- Records to use -
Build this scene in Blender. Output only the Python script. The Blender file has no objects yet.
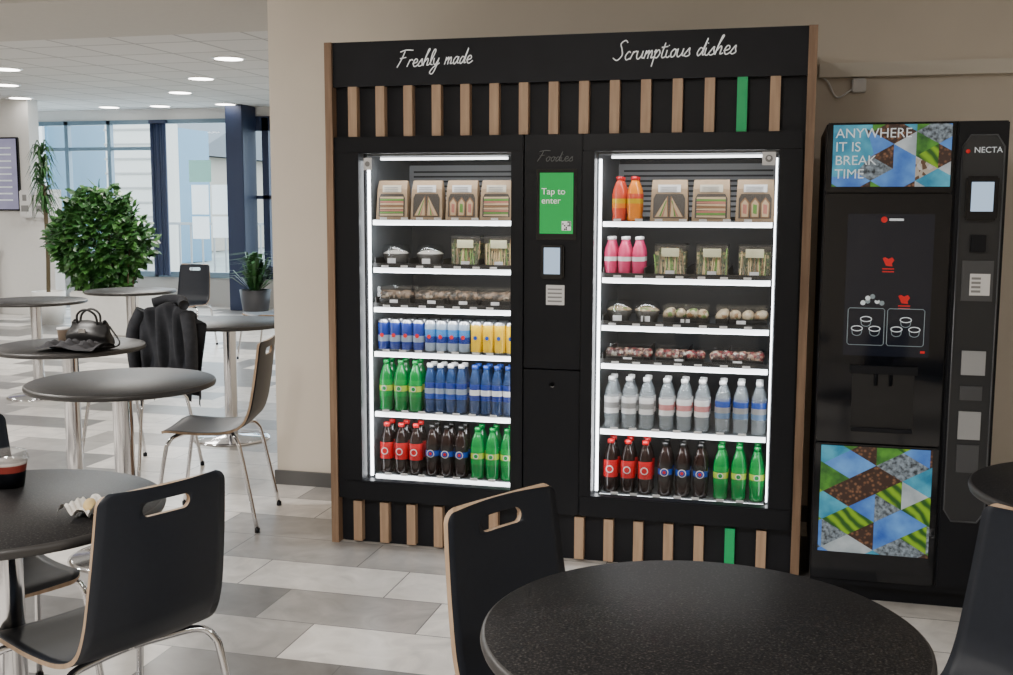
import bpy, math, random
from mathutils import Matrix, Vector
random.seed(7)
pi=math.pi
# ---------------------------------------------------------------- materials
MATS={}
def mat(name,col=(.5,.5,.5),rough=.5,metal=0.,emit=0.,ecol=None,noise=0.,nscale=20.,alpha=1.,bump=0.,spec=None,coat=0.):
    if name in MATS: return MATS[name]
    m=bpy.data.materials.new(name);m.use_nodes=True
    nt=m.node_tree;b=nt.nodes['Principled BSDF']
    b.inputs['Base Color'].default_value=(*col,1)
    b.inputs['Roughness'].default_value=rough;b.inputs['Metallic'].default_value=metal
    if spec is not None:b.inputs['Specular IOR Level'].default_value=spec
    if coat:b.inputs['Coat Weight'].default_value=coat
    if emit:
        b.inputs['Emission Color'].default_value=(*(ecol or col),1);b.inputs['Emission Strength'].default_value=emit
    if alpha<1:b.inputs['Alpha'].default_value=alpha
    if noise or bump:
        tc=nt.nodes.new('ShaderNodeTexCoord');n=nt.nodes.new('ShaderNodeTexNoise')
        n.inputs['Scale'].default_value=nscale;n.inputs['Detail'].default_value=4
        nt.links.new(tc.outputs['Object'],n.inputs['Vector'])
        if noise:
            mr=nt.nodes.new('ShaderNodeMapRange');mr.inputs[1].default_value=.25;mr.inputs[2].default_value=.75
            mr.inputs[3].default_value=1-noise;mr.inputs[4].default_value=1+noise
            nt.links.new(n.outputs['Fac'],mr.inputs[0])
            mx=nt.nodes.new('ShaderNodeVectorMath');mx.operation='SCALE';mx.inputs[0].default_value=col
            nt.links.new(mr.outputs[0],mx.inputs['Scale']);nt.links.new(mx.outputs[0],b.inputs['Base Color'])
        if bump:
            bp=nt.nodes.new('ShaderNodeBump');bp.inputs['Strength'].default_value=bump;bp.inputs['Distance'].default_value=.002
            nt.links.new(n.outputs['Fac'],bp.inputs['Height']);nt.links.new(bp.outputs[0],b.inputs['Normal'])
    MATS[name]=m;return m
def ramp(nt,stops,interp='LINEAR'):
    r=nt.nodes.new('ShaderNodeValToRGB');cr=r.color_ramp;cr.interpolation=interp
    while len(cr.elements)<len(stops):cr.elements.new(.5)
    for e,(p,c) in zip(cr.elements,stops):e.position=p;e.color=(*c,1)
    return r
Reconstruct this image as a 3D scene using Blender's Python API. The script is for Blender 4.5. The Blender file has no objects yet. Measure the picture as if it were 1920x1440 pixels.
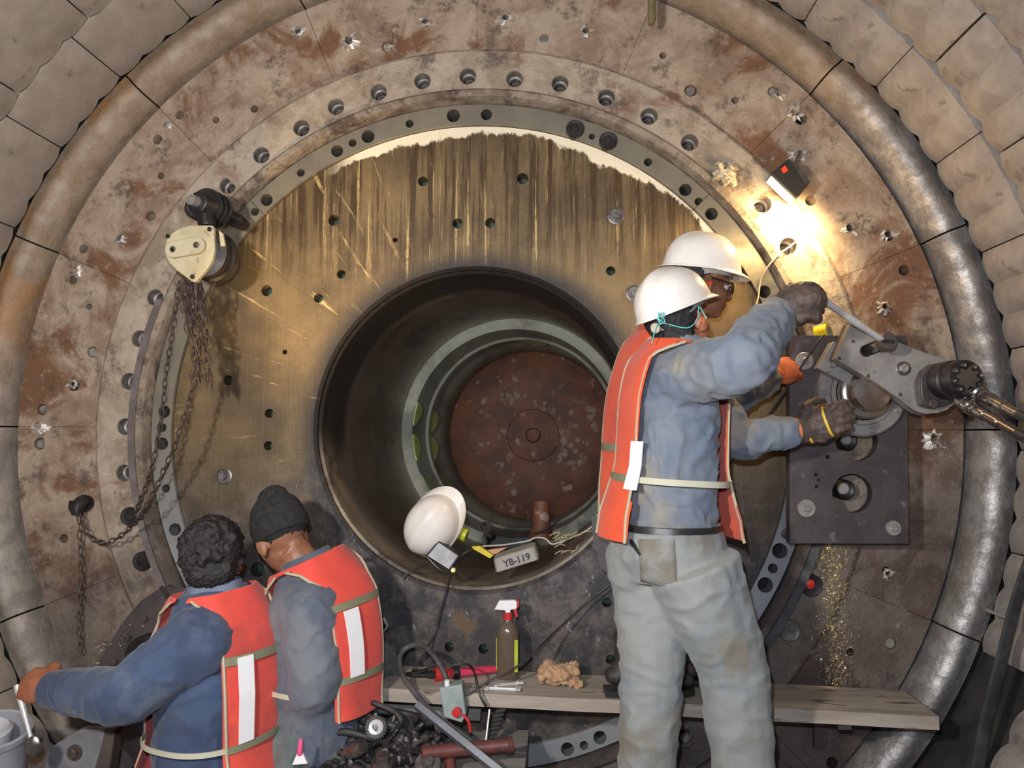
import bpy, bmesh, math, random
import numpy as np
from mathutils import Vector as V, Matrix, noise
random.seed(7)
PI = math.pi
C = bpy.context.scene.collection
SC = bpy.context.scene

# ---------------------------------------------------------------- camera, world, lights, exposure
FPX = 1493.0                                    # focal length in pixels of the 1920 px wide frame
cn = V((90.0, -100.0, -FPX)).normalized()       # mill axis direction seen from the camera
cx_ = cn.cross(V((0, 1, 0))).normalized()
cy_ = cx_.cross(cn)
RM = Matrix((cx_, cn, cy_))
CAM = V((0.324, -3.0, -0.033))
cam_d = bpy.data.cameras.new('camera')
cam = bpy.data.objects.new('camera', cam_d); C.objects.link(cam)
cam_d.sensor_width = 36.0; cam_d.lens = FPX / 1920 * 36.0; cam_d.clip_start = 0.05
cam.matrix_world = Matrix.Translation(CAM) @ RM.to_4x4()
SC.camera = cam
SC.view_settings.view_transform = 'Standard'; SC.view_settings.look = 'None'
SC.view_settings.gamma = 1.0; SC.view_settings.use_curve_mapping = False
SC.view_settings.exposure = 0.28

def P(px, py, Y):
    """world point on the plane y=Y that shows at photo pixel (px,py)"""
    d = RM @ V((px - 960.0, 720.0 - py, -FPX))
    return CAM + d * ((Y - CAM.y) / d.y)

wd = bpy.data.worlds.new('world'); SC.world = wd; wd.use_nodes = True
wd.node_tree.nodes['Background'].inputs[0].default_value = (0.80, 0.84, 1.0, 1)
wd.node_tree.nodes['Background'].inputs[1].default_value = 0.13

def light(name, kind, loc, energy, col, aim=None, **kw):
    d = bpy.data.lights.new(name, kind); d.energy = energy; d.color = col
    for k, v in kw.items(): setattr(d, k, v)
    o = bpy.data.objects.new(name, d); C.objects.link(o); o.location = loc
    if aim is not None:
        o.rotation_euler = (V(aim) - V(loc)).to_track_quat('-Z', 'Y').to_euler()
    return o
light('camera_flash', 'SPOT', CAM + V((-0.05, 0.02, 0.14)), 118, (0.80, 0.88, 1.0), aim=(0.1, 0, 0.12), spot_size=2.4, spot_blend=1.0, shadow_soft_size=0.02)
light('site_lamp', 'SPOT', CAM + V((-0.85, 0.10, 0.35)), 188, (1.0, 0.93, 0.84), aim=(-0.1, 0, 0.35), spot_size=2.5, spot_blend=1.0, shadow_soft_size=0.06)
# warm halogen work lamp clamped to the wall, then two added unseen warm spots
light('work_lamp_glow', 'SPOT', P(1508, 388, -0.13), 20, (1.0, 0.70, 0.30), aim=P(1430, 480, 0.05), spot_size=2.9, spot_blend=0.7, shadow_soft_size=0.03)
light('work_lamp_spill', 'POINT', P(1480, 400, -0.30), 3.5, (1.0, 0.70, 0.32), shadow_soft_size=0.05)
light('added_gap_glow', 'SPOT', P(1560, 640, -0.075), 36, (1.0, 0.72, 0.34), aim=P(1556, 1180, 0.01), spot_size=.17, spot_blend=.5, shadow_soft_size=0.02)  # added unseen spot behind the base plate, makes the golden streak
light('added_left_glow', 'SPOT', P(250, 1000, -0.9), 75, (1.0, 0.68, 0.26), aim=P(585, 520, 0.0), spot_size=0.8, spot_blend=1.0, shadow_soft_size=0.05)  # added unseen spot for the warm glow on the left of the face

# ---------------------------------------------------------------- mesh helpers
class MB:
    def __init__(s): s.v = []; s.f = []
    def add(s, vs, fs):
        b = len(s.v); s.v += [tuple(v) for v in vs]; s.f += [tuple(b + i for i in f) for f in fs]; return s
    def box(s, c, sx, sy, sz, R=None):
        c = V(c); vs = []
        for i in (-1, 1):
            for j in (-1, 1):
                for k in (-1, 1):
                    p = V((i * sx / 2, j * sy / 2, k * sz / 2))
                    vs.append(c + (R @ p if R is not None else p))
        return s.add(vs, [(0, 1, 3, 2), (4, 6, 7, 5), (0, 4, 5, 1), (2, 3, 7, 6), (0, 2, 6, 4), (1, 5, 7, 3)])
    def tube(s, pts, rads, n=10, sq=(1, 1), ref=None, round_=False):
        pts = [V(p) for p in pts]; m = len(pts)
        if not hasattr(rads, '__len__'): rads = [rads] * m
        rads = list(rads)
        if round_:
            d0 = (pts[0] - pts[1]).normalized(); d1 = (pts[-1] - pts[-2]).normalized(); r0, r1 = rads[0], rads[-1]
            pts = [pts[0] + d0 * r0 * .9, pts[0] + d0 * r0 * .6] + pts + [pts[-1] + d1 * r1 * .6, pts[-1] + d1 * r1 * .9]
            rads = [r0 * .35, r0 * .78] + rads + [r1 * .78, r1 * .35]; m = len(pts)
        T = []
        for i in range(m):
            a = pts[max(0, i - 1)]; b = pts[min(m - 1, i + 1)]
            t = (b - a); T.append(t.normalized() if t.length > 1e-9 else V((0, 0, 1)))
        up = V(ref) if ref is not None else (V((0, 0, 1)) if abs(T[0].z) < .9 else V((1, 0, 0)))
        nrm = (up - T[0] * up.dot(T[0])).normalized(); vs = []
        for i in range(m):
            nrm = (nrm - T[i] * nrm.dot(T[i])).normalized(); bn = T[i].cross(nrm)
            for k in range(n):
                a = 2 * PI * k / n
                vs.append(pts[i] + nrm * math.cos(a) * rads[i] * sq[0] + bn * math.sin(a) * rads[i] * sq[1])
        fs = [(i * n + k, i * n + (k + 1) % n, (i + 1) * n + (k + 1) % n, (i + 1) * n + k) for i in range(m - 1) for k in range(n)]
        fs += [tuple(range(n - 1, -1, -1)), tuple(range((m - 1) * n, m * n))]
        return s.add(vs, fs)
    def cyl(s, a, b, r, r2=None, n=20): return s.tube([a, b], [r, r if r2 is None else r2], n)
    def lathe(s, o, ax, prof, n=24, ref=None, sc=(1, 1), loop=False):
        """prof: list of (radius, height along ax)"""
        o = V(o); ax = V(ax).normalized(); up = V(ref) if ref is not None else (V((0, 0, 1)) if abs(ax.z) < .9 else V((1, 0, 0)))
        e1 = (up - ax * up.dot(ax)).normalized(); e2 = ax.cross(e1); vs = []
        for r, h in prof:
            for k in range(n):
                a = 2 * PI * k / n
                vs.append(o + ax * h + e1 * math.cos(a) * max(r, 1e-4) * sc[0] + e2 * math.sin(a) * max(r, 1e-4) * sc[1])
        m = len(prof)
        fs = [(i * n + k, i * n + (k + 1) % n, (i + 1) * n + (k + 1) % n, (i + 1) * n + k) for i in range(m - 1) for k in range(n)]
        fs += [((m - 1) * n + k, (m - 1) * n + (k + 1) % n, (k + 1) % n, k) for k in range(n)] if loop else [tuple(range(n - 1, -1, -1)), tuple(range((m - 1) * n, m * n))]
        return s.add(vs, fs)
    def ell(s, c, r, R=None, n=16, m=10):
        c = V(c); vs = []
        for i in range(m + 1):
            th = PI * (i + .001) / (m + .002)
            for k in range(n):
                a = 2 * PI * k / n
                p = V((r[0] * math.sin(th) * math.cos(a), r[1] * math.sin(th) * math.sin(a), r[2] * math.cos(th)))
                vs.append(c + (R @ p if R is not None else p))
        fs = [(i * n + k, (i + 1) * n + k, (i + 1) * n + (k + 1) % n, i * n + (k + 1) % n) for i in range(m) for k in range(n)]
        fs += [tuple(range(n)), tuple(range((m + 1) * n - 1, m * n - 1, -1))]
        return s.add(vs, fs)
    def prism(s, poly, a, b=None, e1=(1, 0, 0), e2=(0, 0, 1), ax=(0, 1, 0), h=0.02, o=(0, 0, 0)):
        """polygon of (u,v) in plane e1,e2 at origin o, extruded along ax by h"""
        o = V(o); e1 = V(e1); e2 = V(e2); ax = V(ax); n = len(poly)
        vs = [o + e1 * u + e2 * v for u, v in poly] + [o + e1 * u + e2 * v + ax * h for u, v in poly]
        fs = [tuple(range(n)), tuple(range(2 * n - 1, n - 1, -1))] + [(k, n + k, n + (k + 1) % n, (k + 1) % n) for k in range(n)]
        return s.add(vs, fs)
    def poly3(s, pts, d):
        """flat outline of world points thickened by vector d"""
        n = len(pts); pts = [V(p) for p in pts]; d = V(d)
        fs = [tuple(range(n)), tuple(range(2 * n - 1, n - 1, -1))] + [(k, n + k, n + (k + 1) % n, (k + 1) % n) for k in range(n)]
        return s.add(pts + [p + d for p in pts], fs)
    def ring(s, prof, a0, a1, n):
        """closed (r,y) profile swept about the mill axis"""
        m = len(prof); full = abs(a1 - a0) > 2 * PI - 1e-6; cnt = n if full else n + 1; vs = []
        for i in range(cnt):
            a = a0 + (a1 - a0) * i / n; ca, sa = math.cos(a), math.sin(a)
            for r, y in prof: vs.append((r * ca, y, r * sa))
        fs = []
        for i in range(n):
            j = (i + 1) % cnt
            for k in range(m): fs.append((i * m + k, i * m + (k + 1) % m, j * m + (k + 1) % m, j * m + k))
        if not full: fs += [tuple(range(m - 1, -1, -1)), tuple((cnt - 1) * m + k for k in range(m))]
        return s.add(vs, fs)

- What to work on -
Look above for the line with "Reconstruct this image", then print it and each line after it down to and including the line with "SC = bpy.context.scene". Leave out the pictures and keep the wording exact.

- Correct result -
Reconstruct this image as a 3D scene using Blender's Python API. The script is for Blender 4.5. The Blender file has no objects yet. Measure the picture as if it were 1920x1440 pixels.
import bpy, bmesh, math, random
import numpy as np
from mathutils import Vector as V, Matrix, noise
random.seed(7)
PI = math.pi
C = bpy.context.scene.collection
SC = bpy.context.scene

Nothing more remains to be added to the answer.